The Scottish Sentencing Council (SSC) has announced a 12-week public consultation into whether under-25s should be imprisoned.

The consultation comes after research conducted by the University of Edinburgh on behalf of the SSC found that there were severe cognitive complications for incarcerating people under the age of 25.

The report found that the adult brain reaches maturity between 25-30 years old, which means it is not able to handle the stressful environment of prison.

“It’s really important for the courts to understand the developmental needs of young people… we need supportive programmes that are community-based,” Schwannauer told EN4 News.

“Putting people in prisons where there is a spike of drug use and self-harm is basically just putting further risk on the individual and their communities.

“I really hope Scotland can path the way to an alternative way in order to reduce future risk and societal cost.”

Support for this review and consultation has been backed by The Centre for Youth and Criminal Justice (CYCJ).

Spokeswoman Charlotte Morris said today that a CYCJ report found that 37% of youngsters are tried in adult court and don’t understand the process.

But Conservative MSP Murdo Fraser argued that there is a lot more work needed before alternatives to prison are considered.

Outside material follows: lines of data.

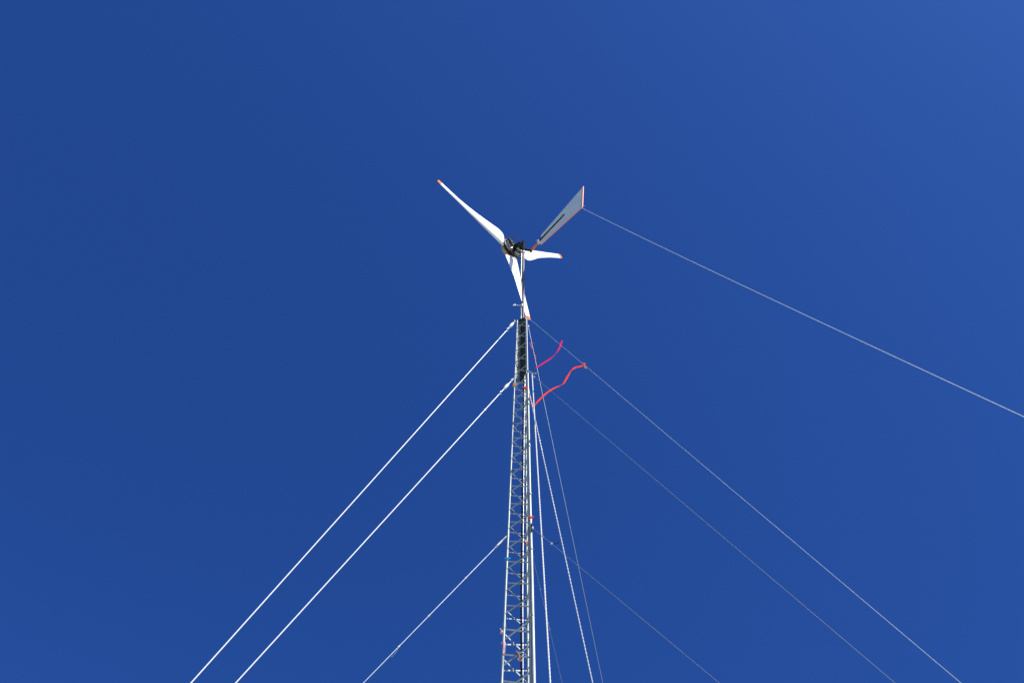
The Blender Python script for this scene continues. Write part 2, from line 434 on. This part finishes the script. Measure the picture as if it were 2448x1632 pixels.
# ------------------------------------------------------------------ ribbons and tape ties
def ribbon(bm, pts, widths, n, twist):
    """a thin flapping strip: centre line pts, half-widths, the twist angle along it."""
    pts = [V(p) for p in pts]; rows = []
    for i, p in enumerate(pts):
        t = (pts[min(i + 1, len(pts) - 1)] - pts[max(i - 1, 0)]).normalized()
        a = t.cross(V((0, .52, -.85))).normalized(); b = t.cross(a)
        e = a * math.cos(twist[i]) + b * math.sin(twist[i]); nn = t.cross(e)
        hw = widths[i] * .82; th = .0012
        rows.append([bm.verts.new(p + e * hw + nn * th), bm.verts.new(p - e * hw + nn * th), bm.verts.new(p - e * hw - nn * th), bm.verts.new(p + e * hw - nn * th)])
    for a, b in zip(rows, rows[1:]):
        for k in range(4): bm.faces.new((a[k], a[(k + 1) % 4], b[(k + 1) % 4], b[k]))
    bm.faces.new(rows[0][::-1]); bm.faces.new(rows[-1])

def smooth_line(pts, m=6):
    pts = [V(p) for p in pts]; out = []
    for i in range(len(pts) - 1):
        p0 = pts[max(i - 1, 0)]; p1 = pts[i]; p2 = pts[i + 1]; p3 = pts[min(i + 2, len(pts) - 1)]
        for j in range(m):
            t = j / m
            out.append(.5 * ((2 * p1) + (p2 - p0) * t + (2 * p0 - 5 * p1 + 4 * p2 - p3) * t * t + (3 * p1 - p0 - 3 * p2 + p3) * t ** 3))
    out.append(pts[-1]); return out
def interp(keys, n):
    out = []
    for i in range(n):
        s = i / (n - 1) * (len(keys) - 1); j = min(int(s), len(keys) - 2); out.append(keys[j] + (keys[j + 1] - keys[j]) * (s - j))
    return out

pinkA = [[0.772, -1.164, 18.713], [0.759, -0.999, 18.857], [0.741, -0.77, 19.051], [0.676, -0.446, 19.344], [0.596, -0.177, 19.605], [0.47, 0.147, 19.947], [0.347, 0.462, 20.268], [0.318, 0.532, 20.34]]
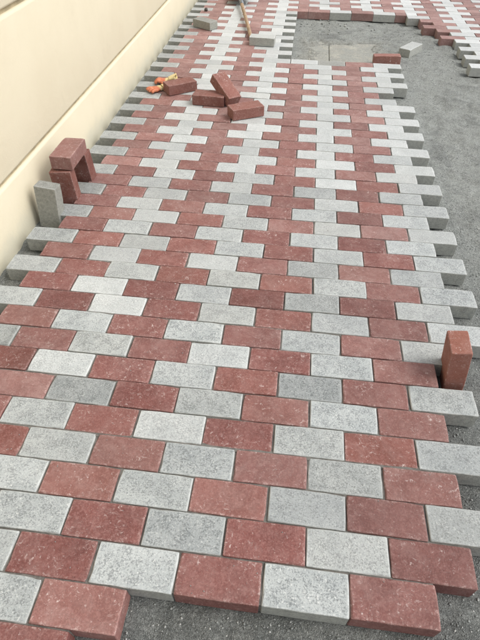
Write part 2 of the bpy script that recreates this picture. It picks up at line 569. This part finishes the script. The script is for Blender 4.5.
def in_paving(x, y, pad=.0):
    """1 inside (or within pad of) the laid rows"""
    res = np.zeros(x.shape, bool)
    for r, sp in spans.items():
        my = (y > row_y(r) - pad) & (y < row_y(r) + PY + pad)
        for a, c in sp:
            res |= my & (x > a - pad) & (x < c + pad)
    return res

SLAB = (.23, .80, 3.66, 4.30)
def ground_h(x, y):
    h = -.066 + .010 * (vnoise(x * 3.1, y * 3.1, 1) - .5) + .010 * (vnoise(x * 9, y * 9, 2) - .5)
    h += .0095 * (vnoise(x * 24, y * 24, 3) - .5) + .0065 * (vnoise(x * 58, y * 58, 4) - .5)
    # heaps and trodden hollows right of the walkway
    right = np.clip((x - .85) / .5, 0, 1)
    h += right * (.034 * (vnoise(x * 1.9 + 3, y * 3.3, 7) - .42) + .026 * (vnoise(x * 5, y * 11, 8) - .5))
    # drag marks of the screed board, and dust heaped loosely against the paving edge
    far = np.clip((y - 2.2) / .8, 0, 1) * right
    h += far * .012 * (vnoise(x * 3.5 + 1, y * 26 + x * 7, 12) - .5)
    # the pale slab lies bare, the stone dust drifts over its rim
    a, b, c, d = SLAB
    ds = np.minimum(np.minimum(x - a, b - x), np.minimum(y - c, d - y))
    ds += .16 * (vnoise(x * 9, y * 9, 9) - .5) + .08 * (vnoise(x * 26, y * 26, 10) - .5) + .09 * (vnoise(x * 55, y * 55, 31) - .5)
    h += .013 * np.exp(-(ds / .035) ** 2)
    h = np.where(ds > .045, np.minimum(h, -.074), h)
    inside = in_paving(x, y, .012)
    h = np.where(inside, np.minimum(h, -.062), h)
    return h

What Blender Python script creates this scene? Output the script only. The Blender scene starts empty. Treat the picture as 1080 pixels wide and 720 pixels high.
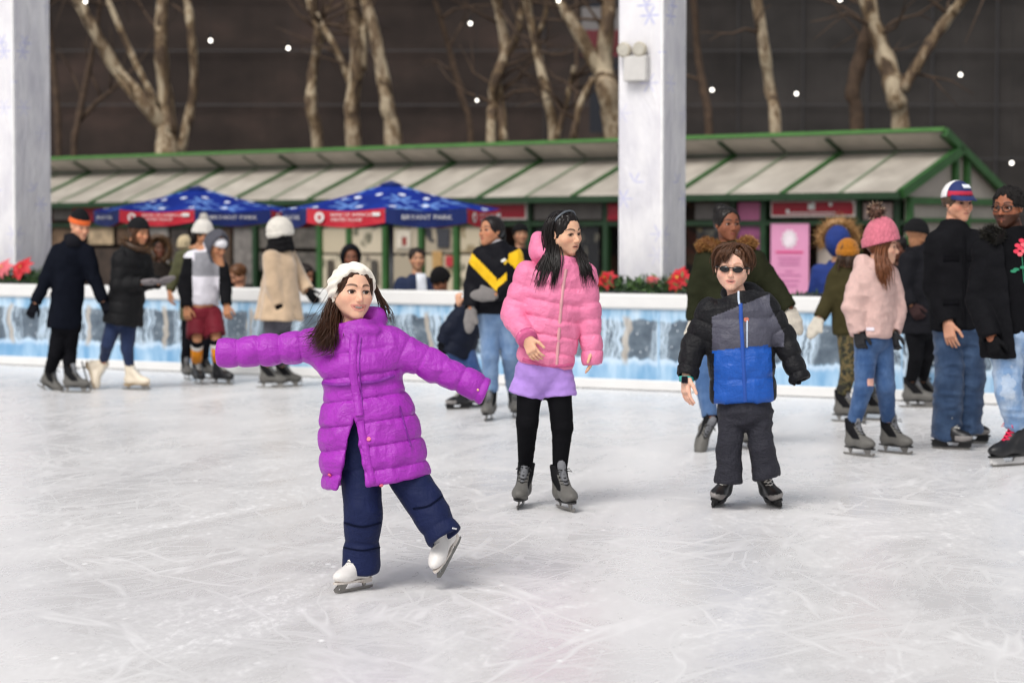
import bpy, math, random
import numpy as np
from mathutils import Vector, Matrix

random.seed(7)
RNG = np.random.default_rng(11)
sc = bpy.context.scene
COL = sc.collection
rad = math.radians

# ------------------------------------------------------------------ camera
FOC, CAMZ, HOR = 2400.0, 1.48, 245.0
PITCH = math.atan((360 - HOR) / FOC)
_cp, _sp = math.cos(PITCH), math.sin(PITCH)


def V(*a):
    return np.array(a, float)


def ray(u, v):
    x, y = (u - 540) / FOC, (360 - v) / FOC
    return V(x, _cp + y * _sp, -_sp + y * _cp)


def at(u, v, Y):
    d = ray(u, v)
    return V(0, 0, CAMZ) + d * (Y / d[1])


def ground(u, v, z=0.0):
    d = ray(u, v)
    return V(0, 0, CAMZ) + d * ((z - CAMZ) / d[2])


def norm(a):
    a = np.asarray(a, float)
    return a / max(1e-9, np.linalg.norm(a))


# ------------------------------------------------------------------ objects
def tag(o, label=None, cat=None, group=None, kind=None):
    if label:
        o['label'] = label
    if cat:
        o['category'] = cat
    if group:
        o['group'] = group
    if kind:
        o['kind'] = kind
    return o


def thing(name, label, cat, loc, group=None):
    o = bpy.data.objects.new(name, None)
    o.empty_display_size = 0.1
    COL.objects.link(o)
    o.location = [float(x) for x in loc]
    return tag(o, label, cat, group)


def root_loc(parent):
    p = parent
    while p is not None and p.parent is not None:
        p = p.parent
    return np.array(p.location) if p is not None else np.zeros(3)


def mobj(name, verts, faces, mats, parent=None, fmat=None, smooth=True, col=None, base=None):
    """One mesh object from world-space vertices. faces: (n,4) array or list of tuples."""
    verts = np.asarray(verts, float).reshape(-1, 3)
    org = root_loc(parent) if parent is not None else (np.asarray(base, float) if base is not None else V(*(0.5 * (verts.min(0) + verts.max(0)))[:2], verts[:, 2].min()))
    me = bpy.data.meshes.new(name)
    lv = verts - org
    if isinstance(faces, np.ndarray) and faces.ndim == 2:
        n, m = faces.shape
        me.vertices.add(len(lv))
        me.vertices.foreach_set('co', lv.astype(np.float32).ravel())
        me.loops.add(n * m)
        me.loops.foreach_set('vertex_index', faces.astype(np.int32).ravel())
        me.polygons.add(n)
        me.polygons.foreach_set('loop_start', np.arange(0, n * m, m, dtype=np.int32))
        me.update(calc_edges=True)
    else:
        me.from_pydata([tuple(x) for x in lv], [], [tuple(int(i) for i in f) for f in faces])
        me.update()
    if not isinstance(mats, (list, tuple)):
        mats = [mats]
    for m_ in mats:
        me.materials.append(m_)
    np_ = len(me.polygons)
    if fmat is not None and len(fmat) == np_:
        me.polygons.foreach_set('material_index', np.asarray(fmat, np.int32))
    me.polygons.foreach_set('use_smooth', np.full(np_, bool(smooth)))
    if col is not None:
        a = me.color_attributes.new('Col', 'FLOAT_COLOR', 'POINT')
        c4 = np.ones((len(lv), 4), np.float32)
        c4[:, :3] = col
        a.data.foreach_set('color', c4.ravel())
    me.update()
    o = bpy.data.objects.new(name, me)
    COL.objects.link(o)
    if parent is not None:
        o.parent = parent
    else:
        o.location = [float(x) for x in org]
    return o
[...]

He told EN4 News: “It’s difficult to see how reducing the number of people going to prison for committing serious offences is going to help protect the public or provide an effective deterrent from people in this age group committing very serious crime.”

“I think a lot more work needs to be done before we use community disposals as an alternative to prison for people in this age group,” Fraser concluded.

The SSC said in a statement: “The council’s hope and expectation is that it will bring long-term social and economic benefits,” an SSC statement read, “and by promoting reduced reoffending through greater emphasis on rehabilitation and increased use of the children’s hearings system.”